The Gravettian is characterized by an unprecedented use of animal osseous materials (bone, antler, teeth, ivory) for the production of tools or hunting gear, in parallel with a proliferation of symbolic objects manufactured also from organic materials. Consequently, the osseous artefacts component is a crucial parameter for the re-visit and investigation of the targeted Upper Palaeolithic sites in Epirus and Corfu.

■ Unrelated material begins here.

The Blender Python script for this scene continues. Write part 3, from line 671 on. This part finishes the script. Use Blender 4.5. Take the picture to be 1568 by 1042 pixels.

At Kastritsa, most of the identified organic artefacts come from the extensive anthropogenic deposits of the middle and upper part of the stratigraphic sequence. The assemblage includes mainly points, awls, spatulae, as well as a few needle fragments and manufacturing waste indicating in situ production, made from antler and mammal long bones. A thorough study of the morphological and technological traits of these artefacts will expand our criteria for comparisons with published Gravettian organic industries, contemporary to those of Kastritsa. The primary goals of the study of the organic artefacts are: 1) to determine technological and behavioral trends comparing the industry from Kastritsa to those from contemporary contexts with a Gravettian component, and 2) to explore the role of local natural, economic, and cultural backgrounds to the shaping of the typological and technological profiles of these industries. To this end, we shall combine the study of the sources of the bones used to make the artefacts, the morphometric characteristics of the latter, and the manufacturing and use wear marks preserved on their surface with available palaeoenvironmental, subsistence, spatial, and taphonomic data.